§ **Instruction**: Scan the listing below and copy every line holding "picture".

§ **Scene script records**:
#####
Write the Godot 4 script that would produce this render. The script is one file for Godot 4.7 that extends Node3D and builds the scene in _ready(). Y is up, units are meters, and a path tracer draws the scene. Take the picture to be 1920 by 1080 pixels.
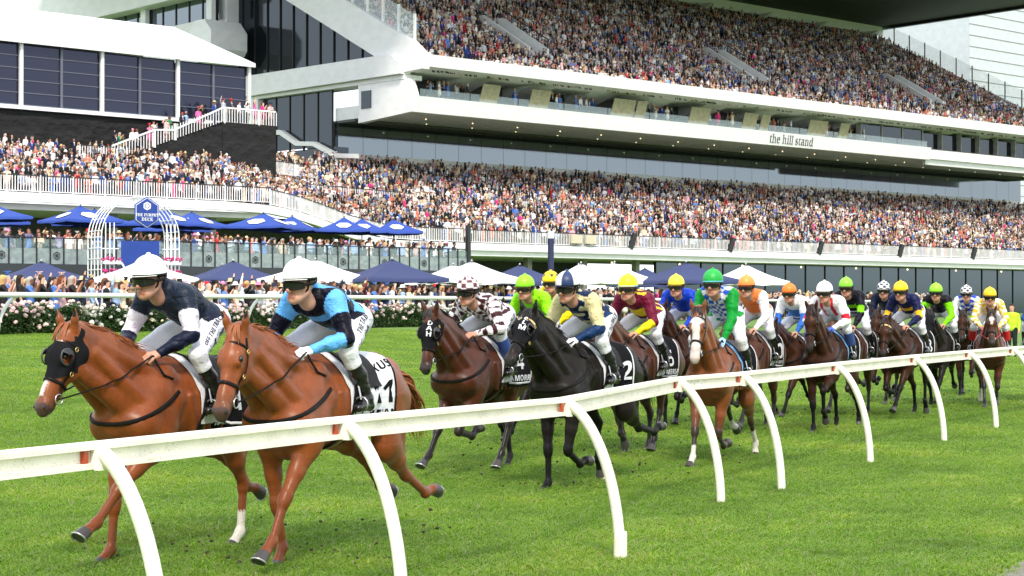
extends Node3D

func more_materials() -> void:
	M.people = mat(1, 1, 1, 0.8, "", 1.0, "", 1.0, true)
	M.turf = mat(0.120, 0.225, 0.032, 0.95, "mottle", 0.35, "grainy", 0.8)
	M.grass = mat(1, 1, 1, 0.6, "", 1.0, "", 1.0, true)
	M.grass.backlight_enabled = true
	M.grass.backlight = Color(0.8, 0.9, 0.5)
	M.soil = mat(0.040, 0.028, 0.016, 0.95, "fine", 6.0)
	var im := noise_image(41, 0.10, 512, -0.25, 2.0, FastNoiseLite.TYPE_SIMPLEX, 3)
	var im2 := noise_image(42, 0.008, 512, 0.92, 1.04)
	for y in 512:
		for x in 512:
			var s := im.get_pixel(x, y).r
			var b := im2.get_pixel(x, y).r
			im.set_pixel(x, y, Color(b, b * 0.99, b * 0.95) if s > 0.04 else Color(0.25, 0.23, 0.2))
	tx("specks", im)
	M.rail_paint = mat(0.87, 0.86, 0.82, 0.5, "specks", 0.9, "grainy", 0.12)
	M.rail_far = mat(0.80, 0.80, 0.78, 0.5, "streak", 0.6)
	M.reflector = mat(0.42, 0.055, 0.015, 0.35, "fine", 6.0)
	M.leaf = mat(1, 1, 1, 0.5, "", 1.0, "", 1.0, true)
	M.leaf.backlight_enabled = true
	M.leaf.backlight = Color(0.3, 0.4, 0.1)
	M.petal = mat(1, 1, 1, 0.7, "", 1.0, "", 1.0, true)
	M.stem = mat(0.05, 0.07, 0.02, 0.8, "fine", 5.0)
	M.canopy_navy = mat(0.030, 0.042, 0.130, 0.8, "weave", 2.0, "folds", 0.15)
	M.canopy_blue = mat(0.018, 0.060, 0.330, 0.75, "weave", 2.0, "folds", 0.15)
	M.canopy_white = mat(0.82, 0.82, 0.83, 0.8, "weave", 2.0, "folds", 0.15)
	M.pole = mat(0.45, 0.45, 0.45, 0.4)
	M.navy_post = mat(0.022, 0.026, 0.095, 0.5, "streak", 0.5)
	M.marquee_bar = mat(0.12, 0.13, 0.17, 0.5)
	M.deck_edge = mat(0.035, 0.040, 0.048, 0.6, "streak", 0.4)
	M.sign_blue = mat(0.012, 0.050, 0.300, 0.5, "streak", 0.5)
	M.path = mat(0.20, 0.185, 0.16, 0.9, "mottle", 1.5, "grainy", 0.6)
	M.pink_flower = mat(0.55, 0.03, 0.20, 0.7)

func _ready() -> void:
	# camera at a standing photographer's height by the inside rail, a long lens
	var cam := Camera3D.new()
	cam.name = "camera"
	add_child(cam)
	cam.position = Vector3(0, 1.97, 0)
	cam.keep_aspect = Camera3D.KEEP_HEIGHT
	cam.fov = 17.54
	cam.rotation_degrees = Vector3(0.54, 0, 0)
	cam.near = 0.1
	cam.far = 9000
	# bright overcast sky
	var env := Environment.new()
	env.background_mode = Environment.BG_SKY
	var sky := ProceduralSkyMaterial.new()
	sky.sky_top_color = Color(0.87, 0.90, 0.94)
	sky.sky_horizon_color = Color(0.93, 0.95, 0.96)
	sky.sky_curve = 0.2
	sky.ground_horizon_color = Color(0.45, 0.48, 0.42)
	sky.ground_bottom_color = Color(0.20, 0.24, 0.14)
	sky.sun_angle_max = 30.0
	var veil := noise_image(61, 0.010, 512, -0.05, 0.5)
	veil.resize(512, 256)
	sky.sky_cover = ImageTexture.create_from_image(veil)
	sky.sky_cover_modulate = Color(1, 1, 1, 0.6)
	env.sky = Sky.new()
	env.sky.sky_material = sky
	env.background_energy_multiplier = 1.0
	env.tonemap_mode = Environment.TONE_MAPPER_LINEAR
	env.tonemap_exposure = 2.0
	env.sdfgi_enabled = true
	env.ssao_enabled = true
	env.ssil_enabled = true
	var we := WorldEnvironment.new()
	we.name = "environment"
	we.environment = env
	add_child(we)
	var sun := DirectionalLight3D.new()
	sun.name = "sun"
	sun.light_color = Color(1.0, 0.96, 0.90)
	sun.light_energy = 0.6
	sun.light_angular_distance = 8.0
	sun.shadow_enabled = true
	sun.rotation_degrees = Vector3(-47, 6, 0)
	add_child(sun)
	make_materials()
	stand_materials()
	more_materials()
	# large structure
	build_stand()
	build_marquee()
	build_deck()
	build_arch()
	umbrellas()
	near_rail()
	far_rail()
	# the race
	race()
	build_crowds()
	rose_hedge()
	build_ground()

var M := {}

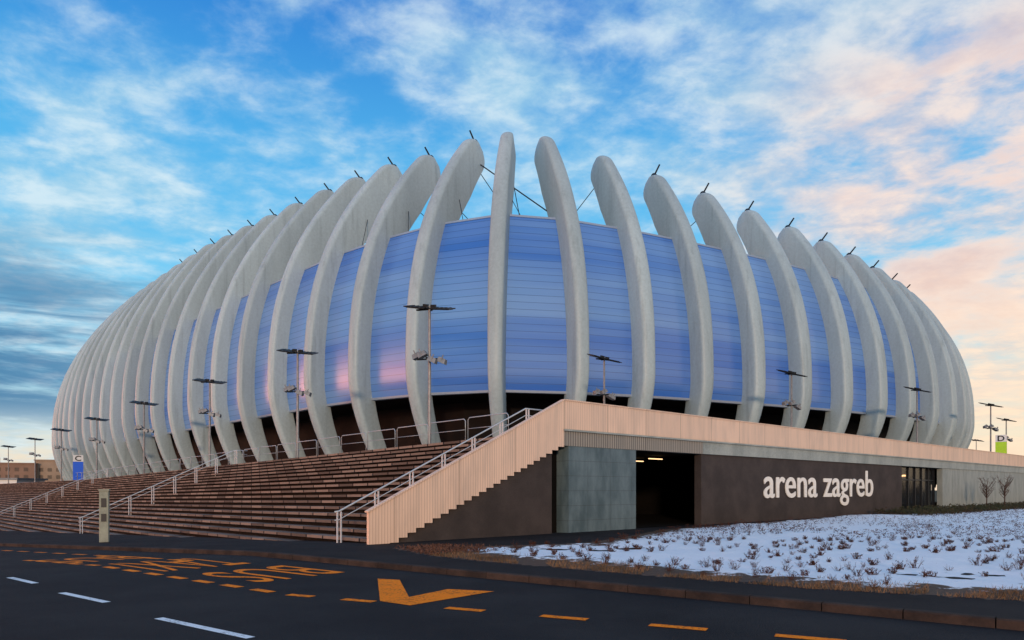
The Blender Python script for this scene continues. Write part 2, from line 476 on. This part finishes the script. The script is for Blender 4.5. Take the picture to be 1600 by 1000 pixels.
#####
§ **Solution to the exercise**:
Write the Godot 4 script that would produce this render. The script is one file for Godot 4.7 that extends Node3D and builds the scene in _ready(). Y is up, units are meters, and a path tracer draws the scene. Take the picture to be 1920 by 1080 pixels.
The Blender Python script for this scene continues. Write part 2, from line 476 on. This part finishes the script. The script is for Blender 4.5. Take the picture to be 1600 by 1000 pixels.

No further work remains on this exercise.